Seems natural selection managed consciousness only in a life form that could help the process further along--by being its eraser.

So, if we haven't managed to demonstrate that we are born into sin, we continue to prove that we are definitely born into guilt. It's OK though. Since, we can only have aquired our guilt through the process of natural selction, we obviously need it in order to survive.

Re: Original Sin
by thisislissa
Not all of us have guilt, and not all of us see ourselves as removed from nature. Climate change has happened in the past thanks to 'natural disasters'. Climate change will happen in the future, probably thanks to us. But, worst case scenario I think a few of us will survive. Best case scenario our civilization won't. Maybe our great great grandchildren will thank us for giving them a clean slate to work with.
A clean slate only in the sense...
by JGC

...that as compared to fertile farmlands an inhospitable desert is 'clean'...

Nope.
by Wolfen

Environmentalism doesn't hold that Earth would be better off without us. It holds that the Earth would be better off if we weren't such a-holes. If we acted more like caretakers of the planet, than pillagers of it, the Earth would be much better off.

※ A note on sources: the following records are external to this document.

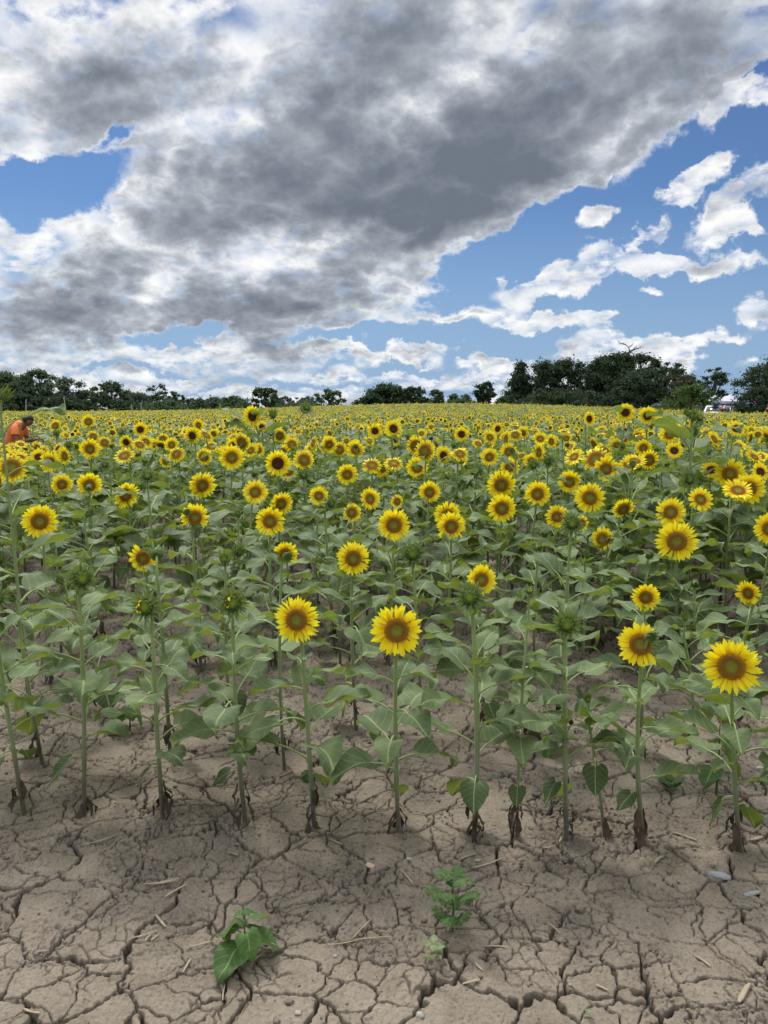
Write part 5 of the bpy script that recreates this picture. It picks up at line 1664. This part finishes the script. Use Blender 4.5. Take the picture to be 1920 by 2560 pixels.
standing(1806, 70, -80, M_RED, M_SHORTS, M_SKIN2, M_HAIR, 'person in a dark red top standing beside the white car')
standing(1836, 72, 120, M_BLUE, M_SHORTS, M_SKIN2, M_HAIR, 'person in a blue top in front of the middle tent', 1.6)
standing(1848, 73, 20, M_BLACK, M_SHORTS, M_SKIN2, M_HAIR, 'person in black close to the right of the middle tent', 1.75, True)
standing(1857, 72.5, -30, M_BLACK, M_SHORTS, M_SKIN2, M_HAIR, 'tall person in black standing at the edge of the grass', 1.8)
standing(1919, 62, -60, M_RED, M_SHORTS, M_SKIN2, M_HAIR, 'person in a reddish top at the right picture edge', 1.75)
# ================================================================== small things on the soil
def gpt(px, py, dz=0.0):
    p = on_ground(px, py); p.z = ground_z(p.x, p.y) + dz
    return p

def straw(px, py, ln, ang, w, label, group, bend=.1):
    p = gpt(px, py, .006); r = np.random.default_rng(int(px * 7 + py))
    n = 6; t = np.linspace(-.5, .5, n); k = np.sin((t + .5) * np.pi) * bend * ln
    # a split, flattened piece of stalk resting on the high spots
    zz = np.array([max(ground_z(p.x + math.cos(ang) * q * ln, p.y + math.sin(ang) * q * ln) for q in (tt - .08, tt, tt + .08)) - p.z for tt in t])
    zl = np.linspace(zz[:3].max(), zz[3:].max(), n) + .004
    g = Geo()
    ww = w * (1 + r.normal(0, .12, n)) * np.interp(t, [-.5, -.4, .4, .5], [.5, 1, 1, .35])
    S = np.array([-1, -.5, .5, 1, .5, -.5]); U = np.array([.1, .5, .5, .1, -.3, -.3])
    v = []
    for i in range(n):
        c = np.array([t[i] * ln, k[i], zl[i]]); v.append(np.stack([np.full(6, c[0]), c[1] + S * ww[i], c[2] + U * ww[i] * .8], 1))
    v = np.concatenate(v); c, s = math.cos(ang), math.sin(ang)
    v[:, :2] = v[:, :2] @ np.array([[c, s], [-s, c]])
    g.add(v, grid_faces(n, 6, True)); g.add(v[:6], [[3, 2, 1, 0], [5, 4, 3, 0]]); g.add(v[-6:], [[0, 1, 2, 3], [0, 3, 4, 5]])
    o = link('straw', g.mesh('straw', [M_STRAW])); o.location = p
    tag(o, label, 'straw', group); return o
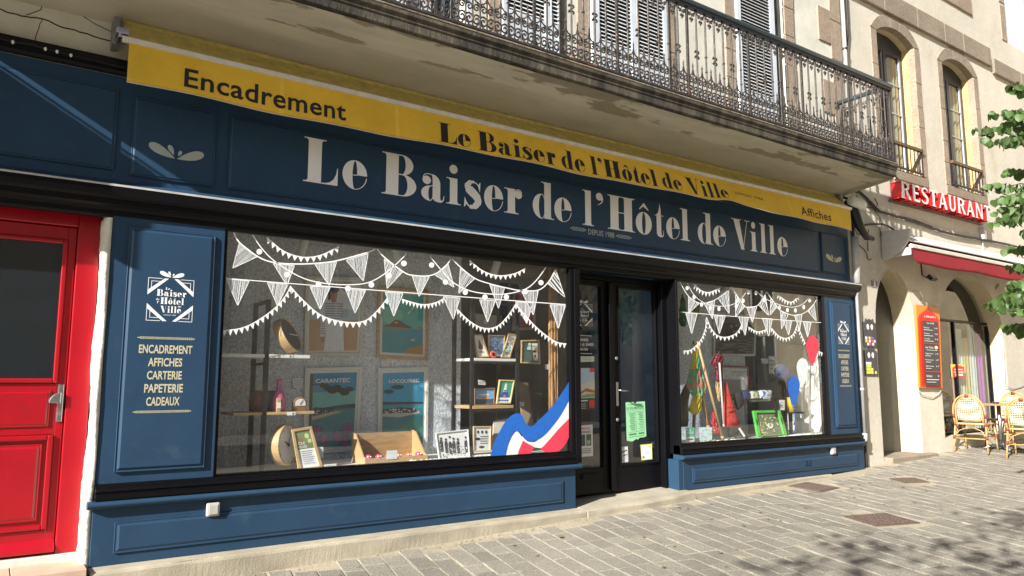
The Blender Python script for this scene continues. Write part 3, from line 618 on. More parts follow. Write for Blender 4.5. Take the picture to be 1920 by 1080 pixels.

And we haven't passed on from religion like it is some silly superstition of ancient days. Faith is just as reasonable and valid as any other system of belief.

Re: Nope.
by not_abel

What I am referring to as "environmentalism" is not the reasonable belief that we should be sensible and responsible stewards of that which we have not made and on which we are dependent for our survival.

If you read the article, but more specifically, if you have read anything of the book it cites, you will find (or at least I did) reference to a much more extreme kind of environmentalism--an almost fundamentalist mentality, (or an environmental "druidism" if you will)--that does indeed contemplate the planet as being better off without us (without ever explaining to us why that should motivate us).

I also did not say that faith (or religion) is either silly or superstitious, or unreasonable. I merely pointed out that attitudes such as yours-i.e. -that we are a-holes and pillagers--are parallel in an interesting way to attitudes that have found expression in religion since ancient times. It appears that since prehistory, we have carried the idea that our actions make us somehow unworthy of the experience of existing on this planet, while at the same time we would not so regard any other species which carried out (within it's capabilities) similar actions.

Re: Original Sin
by mtnsshore
Hooray! Someone is telling it as the environmental problem really is, that humans will consume and produce waste no matter what. Of course the more humans, the more consumption and waste. Not just Americans need to control population growth but every country and immigrant on the planet. We can ill afford the environmental and economical impact.